A tough fight for Michigan between Mitt Romney and Rick Santorum tightened on Monday in a primary that may prove pivotal in choosing a 2012 Republican presidential nominee.

With Michigan to vote on Tuesday, a new poll said Santorum had halted a slide in support that began after a weak debate performance in Arizona last week.

The Mitchell Research/Rosetta Stone poll said the former Pennsylvania senator is in a statistical dead heat with Romney, edging him 37 percent to 35 percent after losing the lead last week. The poll's margin of error was 3 percentage points.

The volatility we thought had changed has not. The race remains very fluid, said Steve Mitchell, president of Mitchell Research & Communications, a Republican firm that polled 858 Republican primary voters.

Romney has a comfortable lead in Arizona, which also votes on Tuesday.

A Romney victory in Michigan - the state where he was born - would reignite a campaign staggered by Santorum's rise. But a loss would be humiliating and raise significant questions about his candidacy a week before the biggest one-day prize of the primary season, March 6 Super Tuesday when 10 states hold contests.

Romney told voters in Albion, Michigan that he was gaining momentum. This sure has been fun these last 10 days or so. We started out about 15 points down in the polls. Now we're leading in the polls, he said.

A Santorum win in Michigan could upend the race and prompt the Republican establishment - concerned that Santorum's strong religious conservatism could make him unelectable - to search for a new candidate to join the race, which picks a challenger for the November 6 election against Democratic President Barack Obama.

After days of attention on his opposition to contraception and prenatal testing, Santorum sought to focus on the U.S. economy, the main issue in the 2012 presidential campaign.

CAMPAIGN ABOUT THE ECONOMY

In a Wall Street Journal opinion article, Santorum called for just two income tax rates and approval of the controversial Keystone oil pipeline from Canada. He vowed to make $5 trillion in budget cuts over five years.

I'll work with Congress and the American people to once again create an economic environment where hard work is rewarded, equal opportunity exists for all, and families providing for their children can once again be optimistic about their future, he wrote.

In making his economic pitch, Santorum blasted Romney's record as a former governor of Massachusetts and said his rival's plan to cut tax rates for all Americans by 20 percent did not go far enough.

He also vowed to repeal all Obama administration regulations that have an economic burden over $100 million, including an Environmental Protection Agency rule on carbon emissions.
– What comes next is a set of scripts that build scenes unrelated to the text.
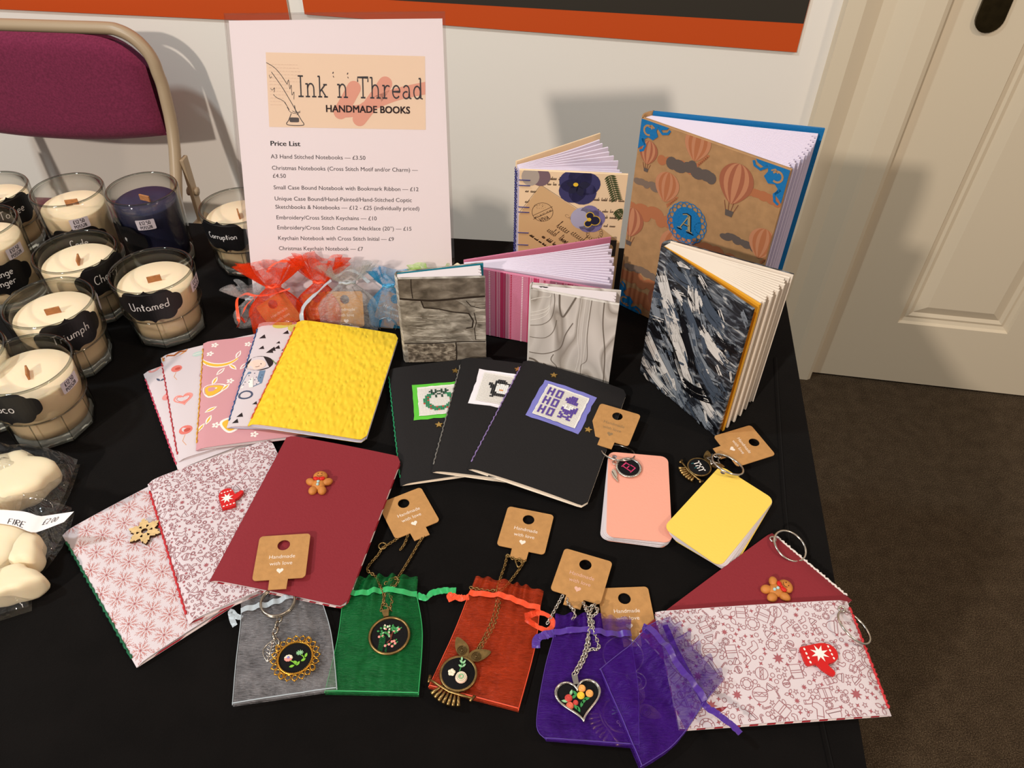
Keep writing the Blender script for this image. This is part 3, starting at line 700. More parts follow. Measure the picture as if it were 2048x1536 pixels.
def booklet(name, label, T, w, h, zt, top, page, art=None, bulge=.0012, pg=.8, lining=None, back=None, r=.006, group=None, thread=None, cat='notebook', splay=0.0, thread_r=.0006, bevel_spine=.003):
    t = thing(name, label, cat, T @ Vector((w / 2, h / 2, 0)), group); t.location.z = (T @ Vector((w / 2, h / 2, 0))).z
    P_ = lambda x: .0009 + (zt - .0009) * (1 - math.exp(-x / bevel_spine)) + bulge * sin(pi * min(1, max(0, x / w))) ** .8
    def ylim(x):
        d = max(0.0, x - (w - r)); k = r - sqrt(max(0, r * r - d * d)); return k, h - k
    def surf(u, v, dz, inset=0.0, zf=None):
        x = inset + (w - 2 * inset) * (1 - (1 - u) ** 1.0); a, b = ylim(x); y = a + inset + (b - a - 2 * inset) * v
        return T @ Vector((x, y, (zf(x) if zf else P_(x)) + dz))
    m = MB(); NX, NY = 28, 10; lining = lining or page
    m.grid(lambda u, v: surf(u, v, 0), NX, NY, top); m.grid(lambda u, v: surf(1 - u, v, -.0005), NX, NY, lining)
    rim = [(i / NX, 0) for i in range(NX + 1)] + [(1, j / NY) for j in range(1, NY + 1)] + [(1 - i / NX, 1) for i in range(1, NX + 1)]
    m.add([surf(u, v, 0) for u, v in rim] + [surf(u, v, -.0005) for u, v in rim], [[i, len(rim) + i, len(rim) + i + 1, i + 1] for i in range(len(rim) - 1)], top, True)
    bk = back or top
    m.grid(lambda u, v: T @ Vector((surf(1 - u, v, 0) * 0 + Vector(((w) * (1 - u), 0, 0))) + Vector((0, ylim(w * (1 - u))[0] + (ylim(w * (1 - u))[1] - ylim(w * (1 - u))[0]) * v, .0002))), NX, 4, bk)
    m.grid(lambda u, v: T @ Vector((w * u, ylim(w * u)[0] + (ylim(w * u)[1] - ylim(w * u)[0]) * v, .0006)), NX, 4, lining)
    m.grid(lambda u, v: T @ Vector((-.0008 * sin(pi * v) , h * u, .0002 + (P_(0) - .0002) * v)), 4, 6, top)
    M = lambda x, y, hh: T @ Vector((x, y, P_(max(0, min(w, x))) + .00012 + hh))
    if art: art(m, M, w, h)
    m.build('cover', t)
    m = MB(); pz = lambda x: .0007 + (P_(x) - .0014) * pg * (.6 + .4 * min(1, x / .01))
    m.grid(lambda u, v: surf(u, v, -.0001, .0012, pz), NX, 4, page); m.grid(lambda u, v: surf(1 - u, v, 0, .0012, lambda x: .0007), NX, 4, page)
    m.add([surf(u, v, -.0001, .0012, pz) for u, v in rim] + [surf(u, v, 0, .0012, lambda x: .0007) for u, v in rim], [[i, len(rim) + i, len(rim) + i + 1, i + 1] for i in range(len(rim) - 1)], page)
    m.build('pages', t)
    if thread:
        m = MB(); N = 60
        m.tube([T @ Vector((-.0006 + .0004 * sin(i * 2.1), h * (.06 + .88 * i / N), .0010 + .0004 * sin(i * 1.3))) for i in range(N + 1)], lambda k: thread_r * (1 + .35 * sin(k * 150)), thread, 6)
        m.build('stitching', t)
    return t, M, T
def clipped(m, M, w, h, mt, sh, hh=0.0, pad=.0003): 
    s = clip(sh, pad, pad, w - pad, h - pad)
    if s[1]: m.put(s, mt, M, hh)
RNG = random.Random(7)

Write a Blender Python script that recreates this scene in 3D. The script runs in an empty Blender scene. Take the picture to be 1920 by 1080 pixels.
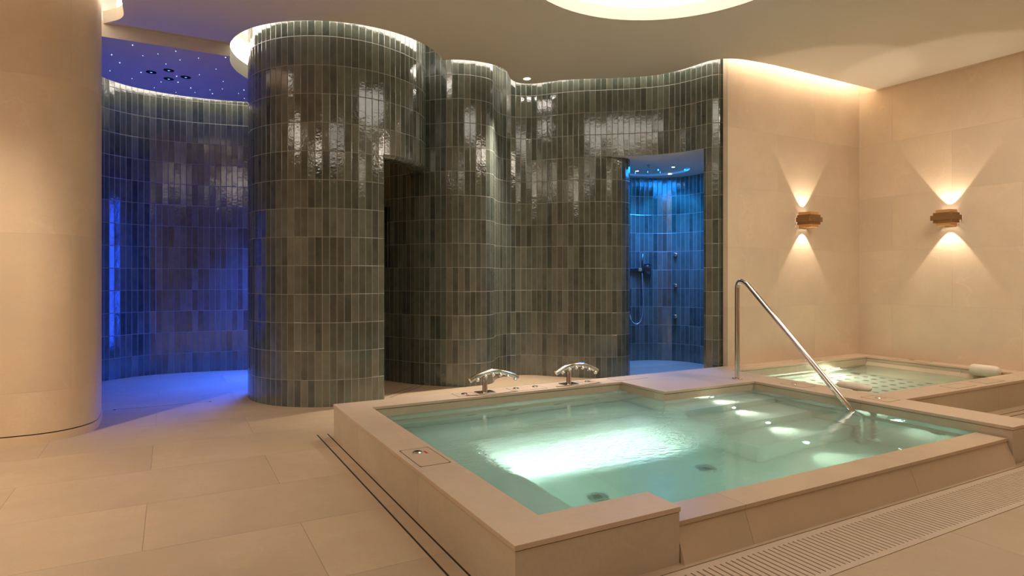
import bpy, bmesh, math, random
from mathutils import Vector, Matrix
random.seed(7)
PI = math.pi
scn = bpy.context.scene
COL = scn.collection

# ------------------------------------------------------------------ materials
def mat(name):
    m = bpy.data.materials.new(name); m.use_nodes = True
    nt = m.node_tree; nt.nodes.clear()
    return m, nt

class G:
    """small node-graph writer"""
    def __init__(s, nt): s.nt = nt
    def n(s, t, **k):
        x = s.nt.nodes.new(t)
        for a, b in k.items(): setattr(x, a, b)
        return x
    def l(s, a, b): s.nt.links.new(a, b)
    def put(s, sock, v):
        if isinstance(v, bpy.types.NodeSocket): s.l(v, sock)
        else: sock.default_value = v
    def m(s, op, a, b=None, c=None, clamp=False):
        x = s.n('ShaderNodeMath', operation=op, use_clamp=clamp)
        s.put(x.inputs[0], a)
        if b is not None: s.put(x.inputs[1], b)
        if c is not None: s.put(x.inputs[2], c)
        return x.outputs[0]
    def ramp(s, v, lo, hi, a=0.0, b=1.0):
        x = s.n('ShaderNodeMapRange'); x.interpolation_type = 'SMOOTHSTEP'
        s.put(x.inputs[0], v)
        for i, q in enumerate((lo, hi, a, b)): x.inputs[i + 1].default_value = q
        return x.outputs[0]
    def mix(s, f, a, b, mode='MIX'):
        x = s.n('ShaderNodeMix', data_type='RGBA', blend_type=mode)
        s.put(x.inputs[0], f); s.put(x.inputs[6], a); s.put(x.inputs[7], b)
        return x.outputs[2]
    def noise(s, vec, scale, detail=3.0, rough=.55):
        x = s.n('ShaderNodeTexNoise'); s.l(vec, x.inputs['Vector'])
        x.inputs['Scale'].default_value = scale; x.inputs['Detail'].default_value = detail
        x.inputs['Roughness'].default_value = rough
        return x.outputs[0]
    def comb(s, a, b, c=0.0):
        x = s.n('ShaderNodeCombineXYZ')
        s.put(x.inputs[0], a); s.put(x.inputs[1], b); s.put(x.inputs[2], c)
        return x.outputs[0]
    def sep(s, v):
        x = s.n('ShaderNodeSeparateXYZ'); s.l(v, x.inputs[0]); return x.outputs
    def bump(s, h, strength=1.0, dist=1.0):
        x = s.n('ShaderNodeBump'); s.l(h, x.inputs['Height'])
        x.inputs['Strength'].default_value = strength; x.inputs['Distance'].default_value = dist
        return x.outputs[0]
    def bsdf(s, col, rough, metal=0.0, normal=None, **k):
        x = s.n('ShaderNodeBsdfPrincipled')
        s.put(x.inputs['Base Color'], col); s.put(x.inputs['Roughness'], rough)
        x.inputs['Metallic'].default_value = metal
        if normal is not None: s.l(normal, x.inputs['Normal'])
        for a, b in k.items(): s.put(x.inputs[a.replace('_', ' ')], b)
        return x.outputs[0]
    def out(s, sh):
        x = s.n('ShaderNodeOutputMaterial'); s.l(sh, x.inputs[0])

def c4(r, g, b): return (r, g, b, 1.0)
def srgb(r, g, b):
    f = lambda v: (v / 255 / 12.92) if v / 255 <= .04045 else ((v / 255 + .055) / 1.055) ** 2.4
    return (f(r), f(g), f(b), 1.0)

def plain(name, col, rough=.5, metal=0.0, noise=0.0, **k):
    m, nt = mat(name); g = G(nt)
    tc = g.n('ShaderNodeTexCoord').outputs['Object']
    nz = g.noise(tc, 18.0)
    cc = g.mix(g.m('MULTIPLY', nz, noise), col, tuple(v * .55 for v in col[:3]) + (1,)) if noise else col
    nr = g.bump(g.m('MULTIPLY', g.noise(tc, 60.0), .0002)) if noise else None
    g.out(g.bsdf(cc, rough, metal, nr, **k)); return m

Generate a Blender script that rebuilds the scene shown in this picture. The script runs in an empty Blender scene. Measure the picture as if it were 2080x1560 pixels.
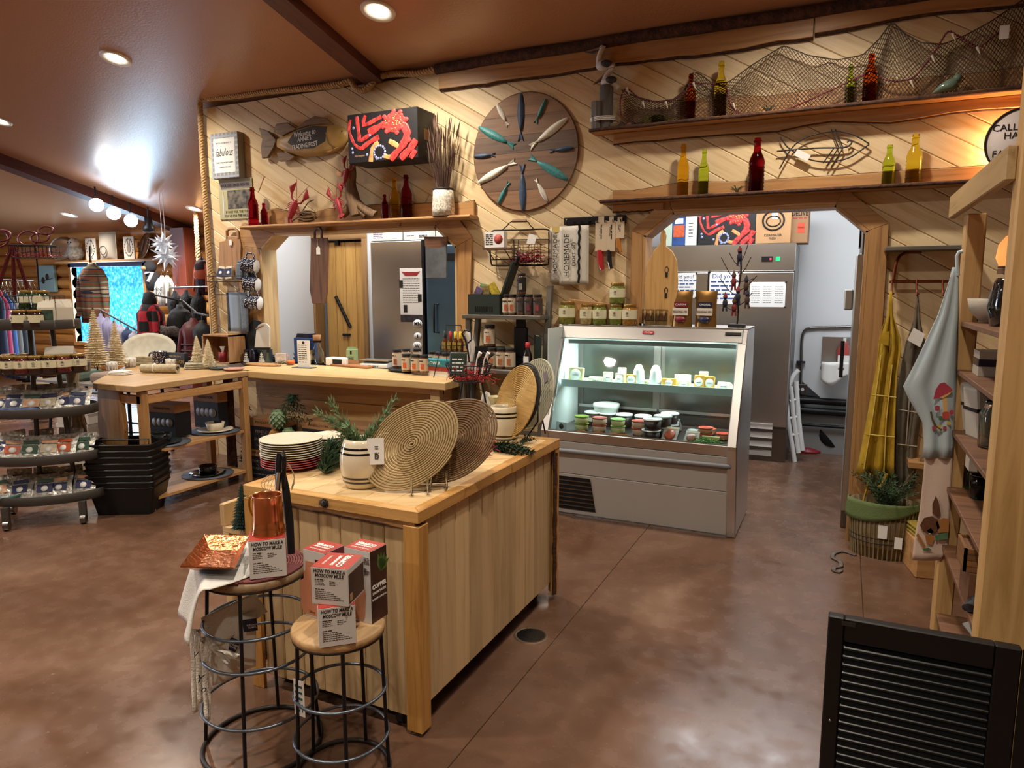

In the Michigan town of Rockford, Romney returned fire, and suggested that Santorum had spent too much time on social issues, saying: I'm glad he recognizes this has got to be a campaign about the economy.

Romney, whose vast wealth has been an issue in the Michigan campaign, promoted himself as the candidate with the most business experience needed to trigger job growth.

Senator Santorum is a nice guy, but he's never had a job in the private sector. He's worked as a lobbyist, worked as an elected official, and that's fine. But if the issue of the day is the economy, I think to create jobs it helps to have a guy as president who's had a job, and I have, Romney said.

The two candidates trekked across Michigan to make closing arguments and try to encourage voter turnout.

In Livonia, Santorum said he was excited at his position.

This was not a place that frankly I thought we were going to be competing at the level we're competing here in the state of Michigan, he said.

In a sign he has emerged as a leading contender, Santorum will be getting Secret Service protection beginning on Tuesday, a campaign aide told CBS News.